Com isso, podemos concluir que, como seres pensantes, deveríamos nos orgulhar e cultivar cada vez mais desse nosso caráter. Acontece que, ao tornarmos cada vez mais profundo nosso pensamento, arriscamos a dar de encontro com o objeto que nos causa nosso maior medo. Um ser cruel, que nos põe o dedo na cara e nos acusa dos piores crimes, dos maiores erros, dos mais temíveis pecados, e o faz de maneira incontestável. Um ser que nos conhece a vida inteira, todas as vergonhas pelas quais passamos, todas as decepções mais inconfessáveis, tudo o que sonhamos e não conseguimos. O ser humano teme muito esse ser que registrou todas as escolhas desastrosas, todas as paixões secretas, todas as mentiras e ocultações, e que desmonta todas as imagens que construímos. Enfim: o ser humano tem um medo patológico de encontrar a si mesmo, odeia olhar no espelho da alma. O homem é seu próprio demônio.

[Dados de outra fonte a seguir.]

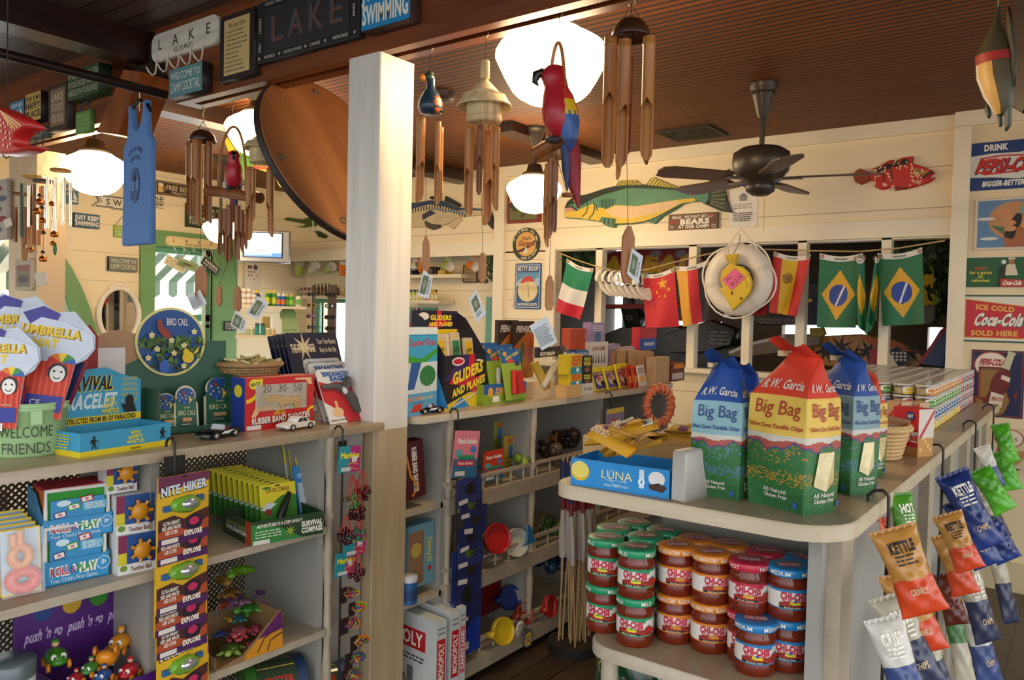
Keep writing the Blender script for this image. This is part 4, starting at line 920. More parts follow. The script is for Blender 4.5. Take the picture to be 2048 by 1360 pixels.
part('wire',MB().tube([(-10*k,0,fs(62)),(-8*k,0,fs(20)),(-8*k,0,ZC-c.z)],.0018,C('#cfc8b0',.3,.8),5),t)
solo('hanging_paddle',MB().prism([(-.02,.3),(.02,.3),(.03,-.1),(.05,-.24),(.02,-.3),(-.03,-.26),(-.03,-.1)],-.01,.01,C('#3a2c1e',.4),None,.004),'dark wooden paddle hanging at the top right corner behind the fish','paddle',U(2044,40,d=2.5),-.5)
t,Q,c=carved('fish_carving','small blue fish carving on the back wall behind the ceiling fan','fish',YW,.02,zz(1250,150,.25,((890,870),(960,805),(1040,790),(1180,790),(1240,830),(1200,880),(1060,905),(960,900))),C('#3c3c86',.4,0,.2,0,20),lambda A,Q:PL(A,Q,zz(1250,150,.25,((985,860),(1040,855),(1030,905),(990,900))),'#c0442a'))
# ---- back wall signs
def a_land(A,w,h):
 A.rect(-w*.44,-h*.44,w*.44,h*.44,'#b7a67e');A.poly([(-w*.44,-h*.44),(w*.44,-h*.44),(w*.44,-h*.1),(w*.1,-h*.02),(-w*.2,-h*.12),(-w*.44,h*.1)],'#6f6a3a')
 for x,y,r in((-.34,.02,.1),(-.24,-.08,.09),(.1,-.2,.08),(.28,-.22,.09),(-.02,-.3,.06)):A.ell(w*x,h*y,w*r,h*r*.9,'#3c4424',12)
 A.poly([(0,-h*.1),(w*.12,h*.15),(w*.2,-h*.05)],'#c98a3c');A.frame(-w*.44,-h*.44,w*.44,h*.44,w*.02,'#3a2c1a')
board('framed_picture','landscape picture in a red frame behind the pendant lamp','picture',((1014,380),(1080,372),(1080,442),(1014,448)),.03,'#8c2c22',a_land,y=YW)
a,b,o,tt=rect_on(((1024,455),(1078,455),(1078,521),(1024,521)),y=YW-.02);r=(b-a)/2;rz=(tt-o)/2
m=MB();m.prism([(r*cos(2*pi*i/48),rz*sin(2*pi*i/48))for i in range(48)],-.012,0,'#2c3a22','#2a2a24',.002);A=Art()
A.ell(0,0,r*.74,rz*.74,'#dca858',36);A.poly([(-r*.72,-rz*.1-rz*.3),(-r*.1,-rz*.22),(r*.7,rz*.25),(r*.68,rz*.1),(0,-rz*.38),(-r*.55,-rz*.5)],'#5c1c18')
A.text("Dad's",r*.05,rz*.36,rz*.2,'#4a2418',w=r*.7);A.text('Garage',r*.02,rz*.06,rz*.3,'#4a2014',w=r*1.25,shear=.3,bold=.05);A.text('Garage',r*.0,rz*.07,rz*.28,'#a8643c',w=r*1.2,shear=.3,bold=.02)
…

Esse é o motor da superficialidade: sua consciência de si está permanentemente à espreita. E, para afastá-la, a pessoa procura qualquer atividade que a distraia, qualquer divertimento, qualquer coisa imediata.

O problema é que de tanto buscar coisas imediatas, o homem não tem aporte mental suficiente para compreender qualquer fenômeno ou manifestação que se dá em sua frente. Obras complexas, pensamentos complexos, problemas complexos, tudo o que é complexo pula o muro e vira incompreensível.

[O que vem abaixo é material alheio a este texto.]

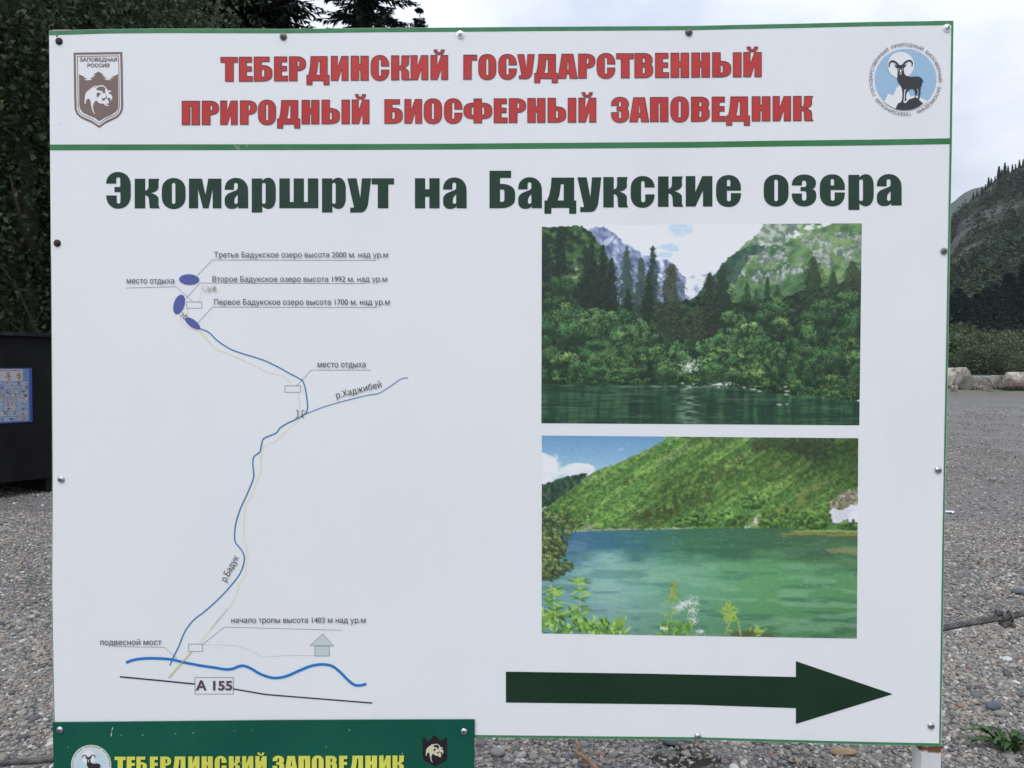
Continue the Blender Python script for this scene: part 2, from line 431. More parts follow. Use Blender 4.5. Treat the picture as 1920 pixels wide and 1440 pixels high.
G['и'] = (75, [[(0, 0), (0, 83.5), (27, 83.5), (27, 40), (46.5, 83.5), (75, 83.5), (75, 0), (48.5, 0), (48.5, 44), (27.5, 0)]], [])
G['е'] = (70, [[(30.5, 42.7), (70, 42.7), (70, 85.5, 36, 33), (0, 85.5, 33, 33), (0, -2, 33, 33), (70, -2, 33, 34), (70, 36), (41.5, 36), (41.5, 13.6, 5), (30.5, 13.6, 5)]], [[(30.5, 55), (30.5, 73, 4.6), (40, 73, 4.6), (40, 55)]])
G['з'] = (69, [[(0, 55.5), (28.5, 55.5), (28.5, 69, 6), (40.5, 69, 6), (40.5, 51, 6, 6), (24.5, 51), (24.5, 40), (41, 40, 6, 6), (41, 14, 6), (28.5, 14, 6), (28.5, 33.5), (0, 33.5), (0, -2, 32, 34), (69, -2, 34, 28), (69, 42, 14, 9), (57, 45.5), (68, 49, 9, 14), (68, 85.5, 26, 32), (0, 85.5, 34, 28)]], [])

def letter(pr, ch, x0, x1, base, unit, outline=None, ow=1.2, shift=(0, 0)):
    """one heavy letter: its left and right edge, its baseline and photo pixels per unit of height"""
    wd, outs, holes = G[ch]; sx = (x1 - x0) / wd
    T = lambda c: np.array([(x0 + p[0] * sx + shift[0], base - p[1] * unit + shift[1]) for p in rounded(c)])
    O = [T(c) for c in outs]; H = [T(c) for c in holes]
    for i, o_ in enumerate(O): pr.poly(o_, H if i == 0 else ())
    if outline is not None:
        for c in O + H: outline.ribbon(c, ow, closed=True)

# ------------------------------------------------------------------ materials of the sign
M = {}
def sheet_white():
    m = noisy('sheet_white', [(.22, (.72, .72, .715)), (.42, (.785, .785, .785)), (.8, (.81, .81, .81))], scale=2.2, detail=5, rough=.30, spec=.45, bump=.045, bscale=1.5)
    return m
M['white'] = sheet_white()
M['green_border'] = noisy('border_green', [(.3, ink(50, 108, 74)), (.7, ink(66, 124, 90))], scale=30, rough=.35)
M['divider'] = noisy('divider_green', [(.3, ink(44, 104, 66)), (.7, ink(58, 116, 78))], scale=14, rough=.35)
M['red'] = noisy('letter_red', [(.35, ink(160, 48, 50)), (.65, ink(170, 58, 58))], scale=9, rough=.35)
M['red_edge'] = mat('letter_edge', ink(88, 44, 52), .4)
M['headline'] = noisy('letter_green', [(.35, ink(14, 44, 31)), (.65, ink(21, 51, 38))], scale=7, rough=.3, spec=.4)
M['arrow'] = noisy('arrow_green', [(.35, ink(18, 42, 30)), (.65, ink(23, 48, 35))], scale=4, rough=.3, spec=.35)
M['brown'] = mat('emblem_brown', ink(106, 90, 88), .4)
M['paper'] = mat('emblem_white', (.79, .79, .79, 1), .36)
M['paleblue'] = mat('emblem_blue', ink(135, 170, 205), .36)
M['black'] = mat('emblem_black', ink(38, 40, 46), .36)
M['ringtext'] = mat('ring_lettering', ink(62, 62, 72), .4)
M['maptext'] = mat('map_lettering', ink(50, 52, 60), .4)
M['greytext'] = mat('road_lettering', ink(78, 70, 76), .4)
M['hair'] = mat('map_hairline', ink(120, 126, 138), .4)
M['pale'] = mat('map_pale_line', ink(178, 184, 190), .4)
M['river'] = mat('map_river_blue', ink(44, 108, 166), .36)
M['river2'] = mat('map_main_river_blue', ink(22, 108, 182), .36)
M['lake'] = mat('map_lake_blue', ink(72, 84, 152), .36)
M['yellow'] = mat('map_path_yellow', ink(202, 202, 140), .4)
M['ochre'] = mat('map_bridge_ochre', ink(182, 166, 74), .4)
M['road'] = mat('map_road_black', ink(34, 30, 46), .4)
M['house'] = mat('map_house_grey', ink(176, 188, 198), .4)
M['back'] = noisy('bare_metal', [(.3, (.25, .26, .27)), (.7, (.38, .39, .40))], scale=8, rough=.5, metal=.6)
M['sign_green'] = noisy('sheet_green', [(.3, ink(10, 72, 60)), (.7, ink(16, 82, 68))], scale=5, rough=.3, bump=.03, bscale=2)
M['lime'] = noisy('letter_lime', [(.3, ink(178, 184, 78)), (.7, ink(196, 200, 92))], scale=12, rough=.4)
M['shadow_ink'] = mat('letter_black', ink(14, 26, 24), .4)
M['chrome'] = noisy('screw_steel', [(.3, (.45, .46, .48)), (.7, (.62, .63, .65))], scale=60, rough=.22, metal=1.0, bump=.05)
M['bright'] = noisy('screw_zinc', [(.3, (.70, .72, .74)), (.7, (.82, .83, .84))], scale=60, rough=.32, metal=.8)
M['dull'] = noisy('screw_weathered', [(.3, (.10, .09, .085)), (.7, (.22, .21, .20))], scale=90, rough=.5, metal=.7)
M['rusty'] = noisy('screw_rusty', [(.3, (.025, .016, .014)), (.7, (.06, .04, .035))], scale=90, rough=.65, metal=.2)
M['recess'] = mat('screw_recess', (.02, .02, .022, 1), .6)
M['rubber'] = mat('screw_washer', (.3, .31, .32, 1), .5)

# white paint that has rusted through just under the sheet and at the top of the post
def post_paint(z_rust, z_top):
    m = noisy('post_white_paint', [(.3, (.55, .55, .53)), (.6, (.72, .72, .70))], scale=12, rough=.5, bump=.08, bscale=60)
    t = m.node_tree; b = t.nodes['Principled BSDF']
    src = b.inputs['Base Color'].links[0].from_socket
    g = t.nodes.new('ShaderNodeNewGeometry'); sx = t.nodes.new('ShaderNodeSeparateXYZ'); t.links.new(g.outputs['Position'], sx.inputs[0])
    n = t.nodes.new('ShaderNodeTexNoise'); n.inputs['Scale'].default_value = 45; n.inputs['Detail'].default_value = 5; t.links.new(g.outputs['Position'], n.inputs['Vector'])
    tot = None
    for z0, rad in ((z_rust, .016), (z_top, .03)):
        s = t.nodes.new('ShaderNodeMath'); s.operation = 'SUBTRACT'; s.inputs[1].default_value = z0; t.links.new(sx.outputs['Z'], s.inputs[0])
        a = t.nodes.new('ShaderNodeMath'); a.operation = 'ABSOLUTE'; t.links.new(s.outputs[0], a.inputs[0])
        r = t.nodes.new('ShaderNodeMapRange'); r.inputs['From Min'].default_value = rad; r.inputs['From Max'].default_value = 0
        t.links.new(a.outputs[0], r.inputs['Value'])
        if tot is None: tot = r.outputs[0]
        else:
            q = t.nodes.new('ShaderNodeMath'); q.operation = 'ADD'; t.links.new(tot, q.inputs[0]); t.links.new(r.outputs[0], q.inputs[1]); tot = q.outputs[0]
    p = t.nodes.new('ShaderNodeMath'); p.operation = 'MULTIPLY'; t.links.new(tot, p.inputs[0]); t.links.new(n.outputs['Fac'], p.inputs[1])
    rp = t.nodes.new('ShaderNodeMapRange'); rp.inputs['From Min'].default_value = .22; rp.inputs['From Max'].default_value = .36; t.links.new(p.outputs[0], rp.inputs['Value'])
    mx = t.nodes.new('ShaderNodeMix'); mx.data_type = 'RGBA'; mx.inputs['B'].default_value = (.16, .07, .03, 1)
    t.links.new(rp.outputs[0], mx.inputs['Factor']); t.links.new(src, mx.inputs['A']); t.links.new(mx.outputs['Result'], b.inputs['Base Color'])
    return m

# ------------------------------------------------------------------ the big sign
ctr = S(940, 1390)
sign = thing('info_sign', (ctr[0], .03, 0), 'large white trail information sign with a route map, two lake photographs and a green arrow', 'sign')

TOP = [(92, 57.5), (200, 54.6), (300, 53.6), (531, 54.2), (700, 52.3), (860, 51.3), (1000, 50), (1300, 48.3), (1400, 46), (1500, 44), (1640, 40.8), (1788, 38.6)]
RIGHT = [(1788, 38.6), (1785, 270), (1781, 480), (1777.3, 700), (1773, 880), (1770.3, 1060), (1767.5, 1230), (1764.5, 1399)]
BOT = [(1764.5, 1399.3), (1598.7, 1395.4), (1455, 1391.5), (1311, 1387.3), (1095, 1385.3), (890, 1383), (500, 1379), (101, 1376)]
LEFT = [(101, 1376), (98.3, 1230), (96.6, 1100), (98, 900), (97, 700), (95.5, 480), (94, 300), (93, 150), (92, 57.5)]
outline = TOP[:-1] + RIGHT[:-1] + BOT[:-1] + LEFT[:-1]
outline = dens(outline, 80)
front = np.array([S(*p) for p in outline]); back = front + np.array([0, .003, 0])
n = len(front)
tri = tessellate_polygon([[Vector((p[0], p[1], 0)) for p in outline]])
pv = np.vstack([front, back]); pf = [tuple(t) for t in tri]
pf += [tuple(i + n for i in t)[::-1] for t in tri] + [(i, (i + 1) % n, n + (i + 1) % n, n + i) for i in range(n)]
obj('panel', pv, pf, M['white'], sign)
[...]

Por conta disso, o homem superficial nivela-se por baixo, e passa a procurar toda sorte de porcaria. Mas o que se extrai de um arrasa-quarteirão facilmente compreensível que está bombando na internet? Cinco minutos de reflexão, quando muito? Daí que a quantidade de diversão deve subir em proporções exponenciais para ocupar todo o tempo de um indivíduo. Tudo por medo de se encontrar frente a frente à própria consciência. E daí temos o tédio e a depressão, que, por paradoxal que seja, preponderam em tempos cibernéticos, onde há tanta informação disponível.

Os ensinamentos de Pascal não são novos, mas são atuais. Em especial no sentido de que o homem não precisa temer ser um pensador.

Recomendação de leitura:

PASCAL, Blaise. Pensamentos. Col. Os Pensadores. São Paulo: Abril, 1973.